Norris's demeanour was a perfect example of that patrician understatement by which you suggest that the egg on your face is actually a rather fetching kind of cosmetic. Leeson offered something closer to a type of insubordinate recklessness - the insouciant candour of the private who has nothing left to lose. "Cos they're sjoopid," was his deadpan, unelaborated response to a question about how his bosses could have failed to spot the catastrophe unwinding. Faced with the same question, Norris began with measured reserve and concluded in Wonderland: "I was pleased at the success of that business over that period of course..." He halted, suddenly aware of the impossibility of making his actions look responsible: "...you know... Mad Hatter's Tea Party," he concluded airily, his features conceding that he had surrendered.

On the previous night this story - short-term profits driving supposedly professional institutions into a Gadarene madness - had been presented as a protestant tract by Will Hutton. Here, the same elements were reconfigured as a British film comedy, a decision which gave free rein to Curtis's trademark appetite for strategic flashes of cinema footage.
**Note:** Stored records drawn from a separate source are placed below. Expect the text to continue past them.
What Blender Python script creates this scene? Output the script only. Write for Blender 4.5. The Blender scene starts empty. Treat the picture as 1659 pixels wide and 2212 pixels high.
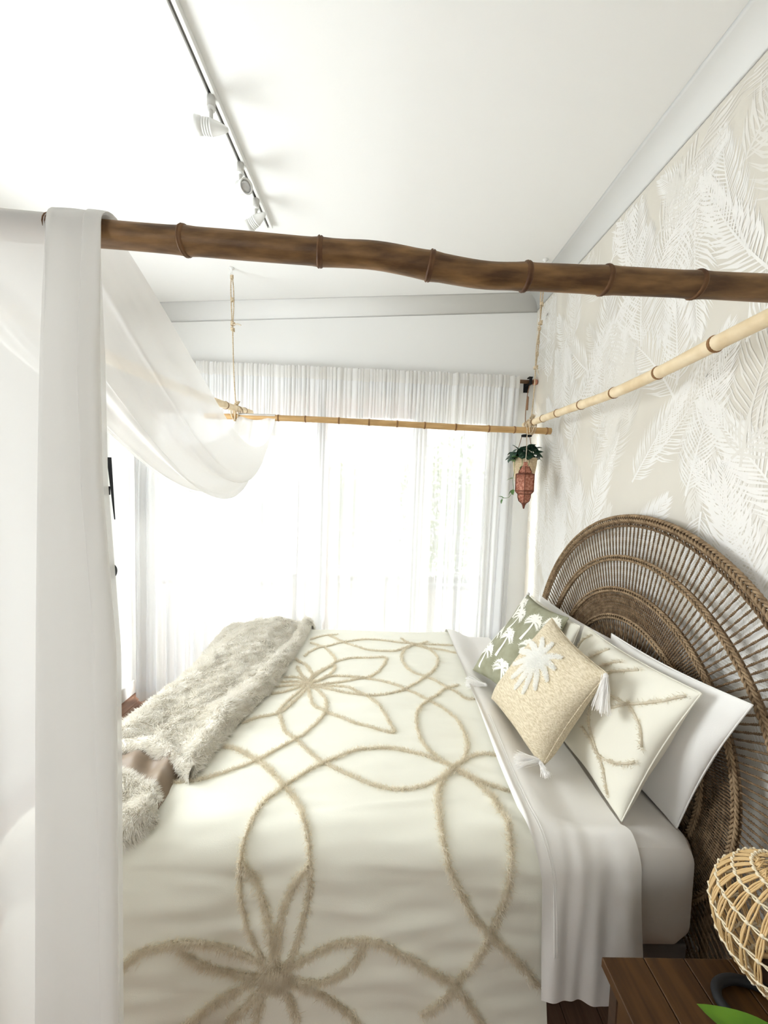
import bpy, math, random
import numpy as np
from mathutils import Vector, Matrix, Euler

scene = bpy.context.scene
# ------------------------------------------------------------------ camera
CAM_H = 1.7
def set_camera():
    F, CX, CY = 830.0, 829.5, 1106.0            # pixels of the 1659 x 2212 frame
    T, VPX, VPY = 0.022, 826.0, 1051.0          # roll, vanishing point of the side walls
    y = np.array([VPX - CX, VPY - CY, F]); y /= np.linalg.norm(y)
    x = np.array([math.cos(T), math.sin(T), 0.0]); x -= y * (x @ y); x /= np.linalg.norm(x)
    z = np.cross(x, y)
    if z[1] > 0: z = -z
    R = np.stack([x, y, z], 1)                  # world axes seen from the camera (right, down, forward)
    right, down, fwd = R[0], R[1], R[2]
    M = Matrix(((right[0], -down[0], -fwd[0], 0), (right[1], -down[1], -fwd[1], 0),
                (right[2], -down[2], -fwd[2], CAM_H), (0, 0, 0, 1)))
    cd = bpy.data.cameras.new('camera'); co = bpy.data.objects.new('camera', cd)
    scene.collection.objects.link(co); co.matrix_world = M
    cd.sensor_fit = 'VERTICAL'; cd.sensor_height = 36.0; cd.lens = 36.0 * F / 2212.0
    cd.clip_start = 0.02; cd.clip_end = 200
    scene.camera = co
set_camera()
# ------------------------------------------------------------------ daylight and exposure
world = bpy.data.worlds.new('overcast_sky'); scene.world = world; world.use_nodes = True
bg = world.node_tree.nodes['Background']
bg.inputs['Color'].default_value = (0.92, 0.975, 1.0, 1); bg.inputs['Strength'].default_value = 4.5
def portal(name, loc, rot, sx, sy):             # guides the sky's own light through an opening
    l = bpy.data.lights.new(name, 'AREA'); l.shape = 'RECTANGLE'; l.size = sx; l.size_y = sy
    l.cycles.is_portal = True
    o = bpy.data.objects.new(name, l); scene.collection.objects.link(o)
    o.location = loc; o.rotation_euler = rot
portal('window_portal', (-0.46, 3.16, 1.19), (math.radians(-90), 0, 0), 2.76, 2.28)
portal('side_fill_portal', (-2.12, 1.35, 1.65), (0, math.radians(-90), 0), 1.3, 1.1)  # sky fill through the opening added in the left wall
portal('rear_fill_portal', (-1.35, -1.75, 1.65), (math.radians(90), 0, 0), .7, .7)  # sky fill through the opening added behind the camera
vs = scene.view_settings
vs.view_transform = 'Standard'; vs.look = 'None'; vs.gamma = 1.0; vs.use_curve_mapping = False
vs.exposure = 2.12
cy = scene.cycles
cy.use_denoising = True; cy.max_bounces = 14; cy.diffuse_bounces = 8; cy.transparent_max_bounces = 32
cy.transmission_bounces = 8; cy.glossy_bounces = 4; cy.sample_clamp_indirect = 8.0; cy.caustics_reflective = False; cy.caustics_refractive = False

# ------------------------------------------------------------------ materials
def nt(name):
    m = bpy.data.materials.new(name); m.use_nodes = True
    return m, m.node_tree.nodes, m.node_tree.links
def mat(name, col, rough=0.8, col2=None, nscale=8.0, stretch=(1, 1, 1), bump=0.0, bscale=60.0, bstretch=None,
        metal=0.0, detail=4.0, ramp=(0.35, 0.65), spec=0.3, sheen=0.0, trans=0.0):
    m, N, L = nt(name); b = N['Principled BSDF']
    b.inputs['Base Color'].default_value = (*col, 1); b.inputs['Roughness'].default_value = rough
    b.inputs['Metallic'].default_value = metal; b.inputs['Specular IOR Level'].default_value = spec
    if sheen: b.inputs['Sheen Weight'].default_value = sheen
    tc = N.new('ShaderNodeTexCoord')
    def tex(scale, st):
        mp = N.new('ShaderNodeMapping'); mp.inputs['Scale'].default_value = st
        L.new(tc.outputs['Object'], mp.inputs['Vector'])
        t = N.new('ShaderNodeTexNoise'); t.inputs['Scale'].default_value = scale; t.inputs['Detail'].default_value = detail
        L.new(mp.outputs['Vector'], t.inputs['Vector']); return t
    if col2:
        t = tex(nscale, stretch); r = N.new('ShaderNodeValToRGB')
        r.color_ramp.elements[0].position, r.color_ramp.elements[1].position = ramp
        r.color_ramp.elements[0].color = (*col, 1); r.color_ramp.elements[1].color = (*col2, 1)
        L.new(t.outputs['Fac'], r.inputs['Fac']); L.new(r.outputs['Color'], b.inputs['Base Color'])
    if bump:
        t = tex(bscale, bstretch or (1, 1, 1)); bp = N.new('ShaderNodeBump')
        bp.inputs['Strength'].default_value = bump; bp.inputs['Distance'].default_value = 0.004
        L.new(t.outputs['Fac'], bp.inputs['Height']); L.new(bp.outputs['Normal'], b.inputs['Normal'])
    if trans:
        out = N['Material Output']; tl = N.new('ShaderNodeBsdfTranslucent'); tl.inputs['Color'].default_value = (*col, 1)
        mx = N.new('ShaderNodeMixShader'); mx.inputs[0].default_value = trans
        L.new(b.outputs[0], mx.inputs[1]); L.new(tl.outputs[0], mx.inputs[2]); L.new(mx.outputs[0], out.inputs['Surface'])
    return m
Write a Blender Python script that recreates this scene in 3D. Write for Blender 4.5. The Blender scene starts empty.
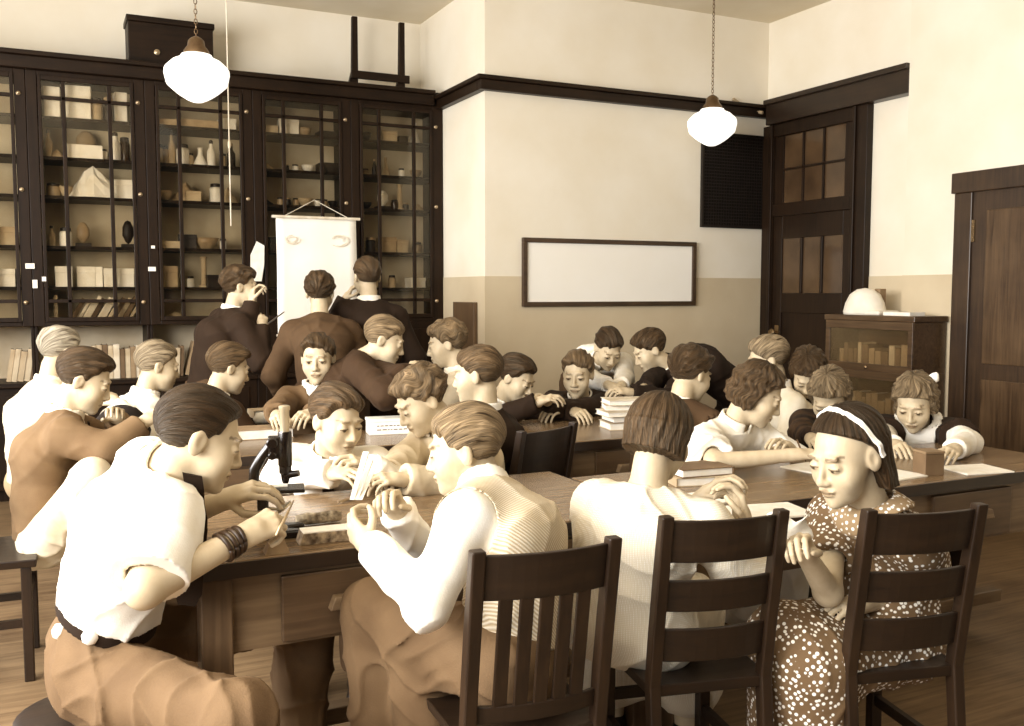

The stupefied avarice of the Barings senior management as they contemplated the ballooning profits emerging from their Singapore office was nicely represented by a scene from The Ladykillers, in which the gang stand in reverent adoration of their loot. Leeson, on the other hand, was summed up by an agonising passage from Billy Liar, a suggestion that we should not accept his story of managerial buffoonery and his own hapless entanglement at face value. This was a useful caution. Leeson is charming enough to persuade you that he was merely a scapegoat for a larger failure, but he is also capable of lying to himself, as the internal contradictions here suggested. He talked of Barings and its management with unreserved contempt, but in an interview with David Frost insisted, a rueful grin on his face, that he "was always working in the best interests of the bank". He claimed that he didn't care what anybody thought of him, but took care to point out that most people were on his side and explained his fall as driven by a hunger for the approbation of others.

Secrets of Lost Empires (BBC2) is television archaeology in more senses than one. The makers, burrowing down through dense strata of recent Radio Times have come across a well-preserved copy of Time Team - Channel 4's successful marriage of Challenge Anneka with serious archaeology - and decided that some kind of reconstruction might be worthwhile. This may cause mild dyspepsia down at Channel 4, but the point for viewers is not whether a programme is imitative but how good the imitation is, and Secrets is good. To be fair, the idea has its own shape - where Time Team pursues a generalised knowledge about specific sites, Secrets challenges experts to solve conundrums of ancient engineering (putting a canopy over the Colosseum, in last night's programme). But the hands-on, Blue Peterish element of the programme is very similar - "three pieces of timber, a couple of pieces of string and a fairy liquid bottle," said one designer, noting the components of his project's impromptu crane.